Monday, December 5, 2022

Darkhouse - simple but not easy

Darkhouse is a Roll and Write game from the 2017 GenCan’t Roll and Write contest. Which means I’ve actually had it in my files for a while, occasionally looking at it when I’ve been going through Roll and Write games.

As I’ve mentioned before (so many times regular readers are probably sick of it), that contest was a watershed event for me as far as Roll and Write games are concerned. Even though I’d played Roll and Write games that weren’t Yahtzee in funny clothes, I still thought of them that way.
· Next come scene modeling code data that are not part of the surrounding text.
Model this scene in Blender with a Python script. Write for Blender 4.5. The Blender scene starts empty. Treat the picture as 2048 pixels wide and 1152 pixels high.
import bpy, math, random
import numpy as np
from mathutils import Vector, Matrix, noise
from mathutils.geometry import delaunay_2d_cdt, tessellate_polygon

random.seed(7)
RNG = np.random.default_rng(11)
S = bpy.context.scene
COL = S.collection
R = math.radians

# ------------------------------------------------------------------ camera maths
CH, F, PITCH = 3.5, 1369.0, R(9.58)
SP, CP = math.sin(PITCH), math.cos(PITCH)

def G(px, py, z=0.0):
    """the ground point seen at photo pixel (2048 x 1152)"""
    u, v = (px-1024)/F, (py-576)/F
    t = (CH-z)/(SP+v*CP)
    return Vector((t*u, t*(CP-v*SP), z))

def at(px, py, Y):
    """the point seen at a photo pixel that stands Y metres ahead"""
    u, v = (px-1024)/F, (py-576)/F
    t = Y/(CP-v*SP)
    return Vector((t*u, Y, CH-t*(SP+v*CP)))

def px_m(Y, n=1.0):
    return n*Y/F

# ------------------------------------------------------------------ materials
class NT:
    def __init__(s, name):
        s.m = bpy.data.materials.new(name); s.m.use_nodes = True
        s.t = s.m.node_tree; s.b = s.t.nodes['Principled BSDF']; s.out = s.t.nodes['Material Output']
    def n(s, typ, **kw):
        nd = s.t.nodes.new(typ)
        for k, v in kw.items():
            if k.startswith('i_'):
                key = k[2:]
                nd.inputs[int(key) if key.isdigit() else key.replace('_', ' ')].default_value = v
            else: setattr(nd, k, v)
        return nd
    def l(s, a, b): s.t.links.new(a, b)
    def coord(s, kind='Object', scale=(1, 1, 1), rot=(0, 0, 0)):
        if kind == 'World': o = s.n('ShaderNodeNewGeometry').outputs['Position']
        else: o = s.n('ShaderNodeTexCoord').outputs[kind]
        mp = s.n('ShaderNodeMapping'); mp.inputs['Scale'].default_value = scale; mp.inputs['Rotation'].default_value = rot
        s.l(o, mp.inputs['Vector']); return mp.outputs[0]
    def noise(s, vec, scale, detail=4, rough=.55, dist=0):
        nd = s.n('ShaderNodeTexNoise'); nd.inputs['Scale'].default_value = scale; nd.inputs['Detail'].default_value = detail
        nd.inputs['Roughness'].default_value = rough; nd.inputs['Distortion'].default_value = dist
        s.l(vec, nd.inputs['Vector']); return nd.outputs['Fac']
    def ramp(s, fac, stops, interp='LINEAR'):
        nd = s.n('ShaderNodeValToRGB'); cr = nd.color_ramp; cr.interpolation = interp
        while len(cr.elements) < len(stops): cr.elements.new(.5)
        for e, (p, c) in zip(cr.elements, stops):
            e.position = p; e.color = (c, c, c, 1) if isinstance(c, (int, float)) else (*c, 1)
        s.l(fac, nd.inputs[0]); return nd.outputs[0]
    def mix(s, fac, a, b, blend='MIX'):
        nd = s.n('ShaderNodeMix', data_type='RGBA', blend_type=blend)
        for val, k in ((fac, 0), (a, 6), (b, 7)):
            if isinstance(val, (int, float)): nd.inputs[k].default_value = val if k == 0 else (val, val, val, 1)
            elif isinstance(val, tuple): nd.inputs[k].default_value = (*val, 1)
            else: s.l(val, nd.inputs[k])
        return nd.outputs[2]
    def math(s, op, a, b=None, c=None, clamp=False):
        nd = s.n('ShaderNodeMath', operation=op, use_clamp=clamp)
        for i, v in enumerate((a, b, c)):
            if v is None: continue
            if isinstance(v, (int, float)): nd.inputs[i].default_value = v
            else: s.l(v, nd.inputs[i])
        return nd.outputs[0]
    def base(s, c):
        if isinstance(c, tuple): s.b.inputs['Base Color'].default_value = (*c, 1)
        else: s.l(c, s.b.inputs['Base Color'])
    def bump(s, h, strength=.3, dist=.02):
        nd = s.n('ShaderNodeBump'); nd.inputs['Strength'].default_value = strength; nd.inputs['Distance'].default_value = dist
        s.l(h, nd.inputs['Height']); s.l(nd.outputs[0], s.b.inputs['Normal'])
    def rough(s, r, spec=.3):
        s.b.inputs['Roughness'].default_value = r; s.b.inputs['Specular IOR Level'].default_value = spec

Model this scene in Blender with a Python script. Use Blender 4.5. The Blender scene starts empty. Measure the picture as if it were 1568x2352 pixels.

The contest opened my eyes to what you could do with the medium.

The theme of Darkhouse is being a gnome engineer who is trying to power up an underground version of a lighthouse. The actual game itself is trying to fill up six interconnected grids, ideally with the same number in each grid.

The game consists of ten rounds. Each round, you roll a die to see which box you’re working with. You then roll six dice with two rerolls. (Yahtzee does make an appearance.) The dice you end up with are the dice you use to fill in that grid.

BUT the grids have connections with a die box in each connection.you can place a die in those boxes so you can move the dice around to different grids. (I am not certain if you need to pay an extra die to move a die or if the die you place in the connection box is all you need)

AND there’s a catch! Ones are useless, if you roll a one for picking a grid at the start of a round, you have to reroll it. You can’t use ones to fill in grids. You can’t use ones to make connections. And there is a designated number ine grid so you have to use the connections to fill it.

On top of that, after you roll a grid number on the turn counter, you have a limited time to fill that grid up. Failing to do that will make you fill up the empty boxes with Xs high are worth negative points.

After ten rounds, add up the values of each grid. If a grid is complete and you’d used the same number in every box, double that number. If it’s that tricky one box, triple the score if you fill it with the same number. Bonuses for getting no Xs and filling in the entire board before ten rounds. Three plays is a game and you are trying to beat 1,100 as a score.

For some reason, when I looked at Darkhouse back in 2017 (wow, that was five years ago! Roll and Writes make time fly), I didn’t grok that was I was actually move the dice physically over the sheet before writing anything down. The fact that I often use a digital die roller didn’t help. (What can I say, a clip board, a writing utensil and a die roller mean I can play Roll and Writes without a table)

Going back to it after years of Roll and Write experience (I’m scared to figure out how many Roll and Write games I’ve learned over the last five years), Darkhouse now seems pretty simple and obvious. 

That said, I do like the mechanic of actually moving the die around. (And, yes, I could try to track in all my head but it’s simpler to use physical dice) Even with the rerolls, luck can have a big impact.

I haven’t figured out a way to break the game. On top of that, between the 1,100 scoring goal and time limits within the game, Darkhouse can be a very tight play with a very limited margin for error. Those are all good points.

I don’t know if Darkhouse is an evergreen but I do think it has some fun mechanics and isn’t easy to win. For a free game, that’s a win.